* start Data shown *
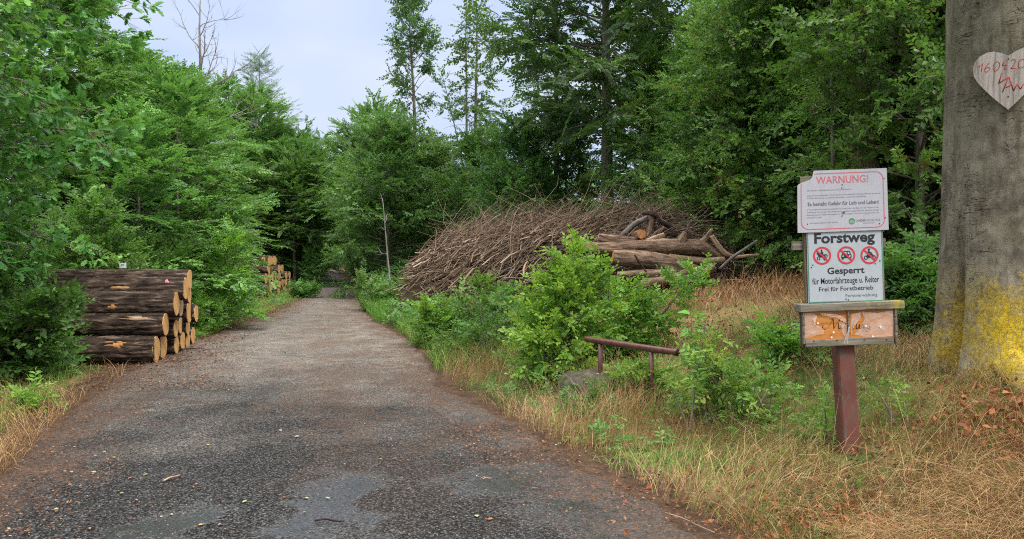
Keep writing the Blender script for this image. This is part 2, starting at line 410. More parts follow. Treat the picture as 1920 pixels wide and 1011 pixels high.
# big beech
k = NT('old_beech_bark'); g = k.n('TexCoord').outputs['Object']; sp = k.n('SeparateXYZ', {0: g})
a = k.noise(g, 3.2, 6, .65); f = k.noise(g, 120, 4, .8); st = k.noise(k.mapping(g, (7, 7, 1.0)), 2.0, 5, .6)
base = k.ramp(k.math('ADD', k.math('MULTIPLY', a, .55), k.math('MULTIPLY', f, .45)), [(.38, (.070, .058, .044)), (.5, (.195, .170, .130)), (.62, (.38, .34, .265))])
base = k.mix(k.step(st, .52, .66), base, (.13, .10, .07))
grn = k.step(k.math('ADD', k.noise(g, 1.6, 4), k.math('MULTIPLY', sp.outputs[2], .05)), .50, .68)
base = k.mix(k.math('MULTIPLY', grn, .38), base, (.135, .135, .072))
mot = k.noise(g, 13, 5, .7); base = k.mix(k.math('MULTIPLY', k.step(mot, .50, .62), .28), base, (.34, .315, .25)); base = k.mix(k.math('MULTIPLY', k.step(mot, .46, .36), .35), base, (.07, .062, .045))
# scar marks, short and mostly level
s1 = k.noise(k.mapping(g, (3.0, 3.0, 14.0)), 1.4, 3, .5, 1.2)
crk = k.math('SUBTRACT', 1.0, k.step(k.math('ABSOLUTE', k.math('SUBTRACT', s1, .5)), .004, .016))
crk = k.math('MULTIPLY', crk, k.step(k.noise(g, 2.6, 3), .49, .56))
base = k.mix(k.math('MULTIPLY', crk, .9), base, (.022, .018, .014))
# yellow lichen crust over the foot, on the side that faces the open track
la = k.noise(g, 4.0, 6, .7); lb = k.noise(g, 26, 5, .7); lc = k.n('TexVoronoi', {'Vector': k.mapping(g, (1, 1, .8)), 'Scale': 34.0}, feature='DISTANCE_TO_EDGE').outputs['Distance']
hz = k.math('ADD', sp.outputs[2], k.math('MULTIPLY', k.math('SUBTRACT', la, .5), 1.2))
side = k.step(k.math('ADD', sp.outputs[0], k.math('MULTIPLY', k.math('SUBTRACT', la, .5), .9)), -.77, -.45)
lf = k.math('MULTIPLY', k.math('SUBTRACT', 1.0, k.step(hz, .50, .95)), side)
lf = k.math('MULTIPLY', lf, k.step(k.math('ADD', lb, k.math('MULTIPLY', lf, .24)), .50, .57))
lf = k.math('MULTIPLY', lf, k.step(lc, .0, .05))
yel = k.ramp(k.noise(g, 30, 4), [(.3, (.26, .175, .010)), (.55, (.54, .38, .018)), (.75, (.68, .52, .05))])
k.color(k.mix(lf, base, yel)); k.rough(.85, .2)
k.bump(k.math('ADD', k.math('ADD', k.math('MULTIPLY', f, .8), k.math('MULTIPLY', st, .6)), k.math('SUBTRACT', k.math('MULTIPLY', lf, .5), crk)), .7, .012); M['old_beech'] = k.m

def flat(name, c, rough=.5, spec=.4, var=.12, scale=12, bump=0.0):
    k = NT(name); g = k.n('TexCoord').outputs['Object']; a = k.noise(g, scale, 5, .65)
    lo = tuple(x * (1 - var) for x in c); hi = tuple(min(1, x * (1 + var)) for x in c)
    k.color(k.ramp(a, [(.3, lo), (.7, hi)])); k.rough(rough, spec)
    if bump: k.bump(k.noise(g, scale * 5, 4), bump, .004)
    return k.m
def sign_mat(name, c):
    k = NT(name); g = k.n('TexCoord').outputs['Object']; a = k.noise(k.mapping(g, (9, 9, 1.6)), 1.5, 5, .65); b = k.noise(g, 6, 5, .7)
    f = k.math('MULTIPLY', k.step(k.math('ADD', k.math('MULTIPLY', a, .6), k.math('MULTIPLY', b, .4)), .48, .68), .45)
    k.color(k.mix(f, c, (c[0] * .72, c[1] * .72, c[2] * .62))); k.rough(.38, .45); return k.m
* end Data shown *
- The problem: Omit every picture, then reproduce the rest of the listing exactly.

- The response:
Keep writing the Blender script for this image. This is part 2, starting at line 410. More parts follow. Treat the picture as 1920 pixels wide and 1011 pixels high.
# big beech
k = NT('old_beech_bark'); g = k.n('TexCoord').outputs['Object']; sp = k.n('SeparateXYZ', {0: g})
a = k.noise(g, 3.2, 6, .65); f = k.noise(g, 120, 4, .8); st = k.noise(k.mapping(g, (7, 7, 1.0)), 2.0, 5, .6)
base = k.ramp(k.math('ADD', k.math('MULTIPLY', a, .55), k.math('MULTIPLY', f, .45)), [(.38, (.070, .058, .044)), (.5, (.195, .170, .130)), (.62, (.38, .34, .265))])
base = k.mix(k.step(st, .52, .66), base, (.13, .10, .07))
grn = k.step(k.math('ADD', k.noise(g, 1.6, 4), k.math('MULTIPLY', sp.outputs[2], .05)), .50, .68)
base = k.mix(k.math('MULTIPLY', grn, .38), base, (.135, .135, .072))
mot = k.noise(g, 13, 5, .7); base = k.mix(k.math('MULTIPLY', k.step(mot, .50, .62), .28), base, (.34, .315, .25)); base = k.mix(k.math('MULTIPLY', k.step(mot, .46, .36), .35), base, (.07, .062, .045))
# scar marks, short and mostly level
s1 = k.noise(k.mapping(g, (3.0, 3.0, 14.0)), 1.4, 3, .5, 1.2)
crk = k.math('SUBTRACT', 1.0, k.step(k.math('ABSOLUTE', k.math('SUBTRACT', s1, .5)), .004, .016))
crk = k.math('MULTIPLY', crk, k.step(k.noise(g, 2.6, 3), .49, .56))
base = k.mix(k.math('MULTIPLY', crk, .9), base, (.022, .018, .014))
# yellow lichen crust over the foot, on the side that faces the open track
la = k.noise(g, 4.0, 6, .7); lb = k.noise(g, 26, 5, .7); lc = k.n('TexVoronoi', {'Vector': k.mapping(g, (1, 1, .8)), 'Scale': 34.0}, feature='DISTANCE_TO_EDGE').outputs['Distance']
hz = k.math('ADD', sp.outputs[2], k.math('MULTIPLY', k.math('SUBTRACT', la, .5), 1.2))
side = k.step(k.math('ADD', sp.outputs[0], k.math('MULTIPLY', k.math('SUBTRACT', la, .5), .9)), -.77, -.45)
lf = k.math('MULTIPLY', k.math('SUBTRACT', 1.0, k.step(hz, .50, .95)), side)
lf = k.math('MULTIPLY', lf, k.step(k.math('ADD', lb, k.math('MULTIPLY', lf, .24)), .50, .57))
lf = k.math('MULTIPLY', lf, k.step(lc, .0, .05))
yel = k.ramp(k.noise(g, 30, 4), [(.3, (.26, .175, .010)), (.55, (.54, .38, .018)), (.75, (.68, .52, .05))])
k.color(k.mix(lf, base, yel)); k.rough(.85, .2)
k.bump(k.math('ADD', k.math('ADD', k.math('MULTIPLY', f, .8), k.math('MULTIPLY', st, .6)), k.math('SUBTRACT', k.math('MULTIPLY', lf, .5), crk)), .7, .012); M['old_beech'] = k.m

def flat(name, c, rough=.5, spec=.4, var=.12, scale=12, bump=0.0):
    k = NT(name); g = k.n('TexCoord').outputs['Object']; a = k.noise(g, scale, 5, .65)
    lo = tuple(x * (1 - var) for x in c); hi = tuple(min(1, x * (1 + var)) for x in c)
    k.color(k.ramp(a, [(.3, lo), (.7, hi)])); k.rough(rough, spec)
    if bump: k.bump(k.noise(g, scale * 5, 4), bump, .004)
    return k.m
def sign_mat(name, c):
    k = NT(name); g = k.n('TexCoord').outputs['Object']; a = k.noise(k.mapping(g, (9, 9, 1.6)), 1.5, 5, .65); b = k.noise(g, 6, 5, .7)
    f = k.math('MULTIPLY', k.step(k.math('ADD', k.math('MULTIPLY', a, .6), k.math('MULTIPLY', b, .4)), .48, .68), .45)
    k.color(k.mix(f, c, (c[0] * .72, c[1] * .72, c[2] * .62))); k.rough(.38, .45); return k.m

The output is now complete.